Fears road will destroy area’s ‘personality’

A head of steam has built up against the country’s first large “type-three” single carriageway between Dingle and Tralee in Co Kerry.

A decision on the road will be made at the end of June. An oral hearing convened by An Bord Pleanála in Dingle ran for three days last week.

Most of the landowners, who were initially the only ones to voice opposition, have settled with the local council. However, environmentalists, tourist concerns, cyclists, farriers, and residents have come out against the road, to the astonishment of Kerry County Council, which is managing the NRA-backed project.

Among the concerns is speculation that the road, three times the size of what is there already, may be part of a plan to bring in oil from the recently discovered Dunquin field off the peninsula. Others argue that the straightened road will cut through rare geology and destroy the “personality” of the peninsula.

Just a decade ago, petitions were brought to the European Parliament, while a bus was hired during a train strike to bring residents to protest outside the Dáil over the state of the N86, with 2,000 signatures gathered.

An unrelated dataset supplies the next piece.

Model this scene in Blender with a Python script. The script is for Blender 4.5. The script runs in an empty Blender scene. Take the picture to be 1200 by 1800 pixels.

Outlining its case last week, the council said the upgrade and widening of the 18th-century road from 5.5m to 16m and, in some cases, 28m, was the minimum necessary for safety of traffic, including cyclists.

The road would be a great opportunity for the peninsula to develop cycling and walking tourism, it said.

The proposed 28km road upgrade from Dingle to Camp in two sections, with cycle paths separated from the carriageways, would be carried out in stages at an estimated cost of €65m.

Senior council engineer Paul Stack submitted that one of the area’s major difficulties was “peripherality”, and said and villages along the route, as well as Dingle town, would benefit from better access.

The NRA, he said, was focusing on national secondary routes “and providing access to areas of the country that have high amenity and tourist value”.

However, some opponents argue peripherality is “not a hindrance but a main attraction”.

Sarah Dolan, on behalf of a group called Meitheal Fhorbairt Inbhuanaithe Chorca Dhuibhne, or sustainable development, said the project’s scale, “three times the size of the current road”, would seriously injure a highly sensitive landscape. She said the hedgerows and stone walls which gave “a unique sense of place” would be lost and the dangers of the existing road had been overstated.

Visitors did not search for straight roads but valued “what was quirky”, Ms Dolan said, questioning the wisdom of the scheme which would alter forever some of the most treasured aspects of the peninsula.

The hearing was also told that the notorious hairpin bends at Farranacarraige were “not just impediments on the way” but were rare geomorphological features.

Geologist Bernard Goggin said these had been laid down during deglaciation and were of national importance.